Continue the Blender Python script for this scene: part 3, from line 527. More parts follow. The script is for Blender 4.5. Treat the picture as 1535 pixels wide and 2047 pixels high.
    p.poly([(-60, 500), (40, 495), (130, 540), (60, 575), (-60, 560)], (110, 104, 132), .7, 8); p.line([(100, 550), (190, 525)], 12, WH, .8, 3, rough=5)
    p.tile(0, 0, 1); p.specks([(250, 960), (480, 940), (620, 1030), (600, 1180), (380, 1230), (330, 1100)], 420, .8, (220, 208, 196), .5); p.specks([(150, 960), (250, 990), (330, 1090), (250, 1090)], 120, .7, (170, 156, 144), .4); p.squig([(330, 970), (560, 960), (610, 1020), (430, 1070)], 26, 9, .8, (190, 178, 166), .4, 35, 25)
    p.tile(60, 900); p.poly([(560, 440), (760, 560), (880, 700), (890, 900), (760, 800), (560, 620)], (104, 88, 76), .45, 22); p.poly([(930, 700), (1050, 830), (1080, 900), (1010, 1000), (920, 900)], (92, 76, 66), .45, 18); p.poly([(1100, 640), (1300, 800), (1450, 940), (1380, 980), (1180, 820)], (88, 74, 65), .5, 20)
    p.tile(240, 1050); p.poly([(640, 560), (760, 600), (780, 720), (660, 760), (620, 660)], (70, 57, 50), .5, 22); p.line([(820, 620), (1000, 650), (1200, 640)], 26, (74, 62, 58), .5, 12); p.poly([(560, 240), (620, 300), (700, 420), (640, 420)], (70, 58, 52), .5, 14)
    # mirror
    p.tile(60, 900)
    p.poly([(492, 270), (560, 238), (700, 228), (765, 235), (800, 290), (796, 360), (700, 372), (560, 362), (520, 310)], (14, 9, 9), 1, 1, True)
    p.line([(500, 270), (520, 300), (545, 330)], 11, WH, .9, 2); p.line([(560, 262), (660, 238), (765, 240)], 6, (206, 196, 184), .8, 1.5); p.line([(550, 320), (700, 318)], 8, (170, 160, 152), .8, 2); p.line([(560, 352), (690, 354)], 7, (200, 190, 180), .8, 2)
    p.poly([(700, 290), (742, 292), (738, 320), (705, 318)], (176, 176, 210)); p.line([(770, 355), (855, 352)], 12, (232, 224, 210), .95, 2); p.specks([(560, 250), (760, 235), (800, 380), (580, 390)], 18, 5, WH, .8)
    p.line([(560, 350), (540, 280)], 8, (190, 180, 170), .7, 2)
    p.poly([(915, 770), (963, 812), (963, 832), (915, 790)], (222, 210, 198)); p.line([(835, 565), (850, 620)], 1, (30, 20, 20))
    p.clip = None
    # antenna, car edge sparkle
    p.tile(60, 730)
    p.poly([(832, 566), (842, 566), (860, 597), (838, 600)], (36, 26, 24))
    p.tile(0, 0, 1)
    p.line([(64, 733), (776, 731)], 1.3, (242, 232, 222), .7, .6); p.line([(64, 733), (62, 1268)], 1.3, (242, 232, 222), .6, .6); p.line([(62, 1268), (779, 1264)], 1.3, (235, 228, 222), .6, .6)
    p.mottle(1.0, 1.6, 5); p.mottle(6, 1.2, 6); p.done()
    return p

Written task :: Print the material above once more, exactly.

Solution to the problem ::
Continue the Blender Python script for this scene: part 3, from line 527. More parts follow. The script is for Blender 4.5. Treat the picture as 1535 pixels wide and 2047 pixels high.
    p.poly([(-60, 500), (40, 495), (130, 540), (60, 575), (-60, 560)], (110, 104, 132), .7, 8); p.line([(100, 550), (190, 525)], 12, WH, .8, 3, rough=5)
    p.tile(0, 0, 1); p.specks([(250, 960), (480, 940), (620, 1030), (600, 1180), (380, 1230), (330, 1100)], 420, .8, (220, 208, 196), .5); p.specks([(150, 960), (250, 990), (330, 1090), (250, 1090)], 120, .7, (170, 156, 144), .4); p.squig([(330, 970), (560, 960), (610, 1020), (430, 1070)], 26, 9, .8, (190, 178, 166), .4, 35, 25)
    p.tile(60, 900); p.poly([(560, 440), (760, 560), (880, 700), (890, 900), (760, 800), (560, 620)], (104, 88, 76), .45, 22); p.poly([(930, 700), (1050, 830), (1080, 900), (1010, 1000), (920, 900)], (92, 76, 66), .45, 18); p.poly([(1100, 640), (1300, 800), (1450, 940), (1380, 980), (1180, 820)], (88, 74, 65), .5, 20)
    p.tile(240, 1050); p.poly([(640, 560), (760, 600), (780, 720), (660, 760), (620, 660)], (70, 57, 50), .5, 22); p.line([(820, 620), (1000, 650), (1200, 640)], 26, (74, 62, 58), .5, 12); p.poly([(560, 240), (620, 300), (700, 420), (640, 420)], (70, 58, 52), .5, 14)
    # mirror
    p.tile(60, 900)
    p.poly([(492, 270), (560, 238), (700, 228), (765, 235), (800, 290), (796, 360), (700, 372), (560, 362), (520, 310)], (14, 9, 9), 1, 1, True)
    p.line([(500, 270), (520, 300), (545, 330)], 11, WH, .9, 2); p.line([(560, 262), (660, 238), (765, 240)], 6, (206, 196, 184), .8, 1.5); p.line([(550, 320), (700, 318)], 8, (170, 160, 152), .8, 2); p.line([(560, 352), (690, 354)], 7, (200, 190, 180), .8, 2)
    p.poly([(700, 290), (742, 292), (738, 320), (705, 318)], (176, 176, 210)); p.line([(770, 355), (855, 352)], 12, (232, 224, 210), .95, 2); p.specks([(560, 250), (760, 235), (800, 380), (580, 390)], 18, 5, WH, .8)
    p.line([(560, 350), (540, 280)], 8, (190, 180, 170), .7, 2)
    p.poly([(915, 770), (963, 812), (963, 832), (915, 790)], (222, 210, 198)); p.line([(835, 565), (850, 620)], 1, (30, 20, 20))
    p.clip = None
    # antenna, car edge sparkle
    p.tile(60, 730)
    p.poly([(832, 566), (842, 566), (860, 597), (838, 600)], (36, 26, 24))
    p.tile(0, 0, 1)
    p.line([(64, 733), (776, 731)], 1.3, (242, 232, 222), .7, .6); p.line([(64, 733), (62, 1268)], 1.3, (242, 232, 222), .6, .6); p.line([(62, 1268), (779, 1264)], 1.3, (235, 228, 222), .6, .6)
    p.mottle(1.0, 1.6, 5); p.mottle(6, 1.2, 6); p.done()
    return p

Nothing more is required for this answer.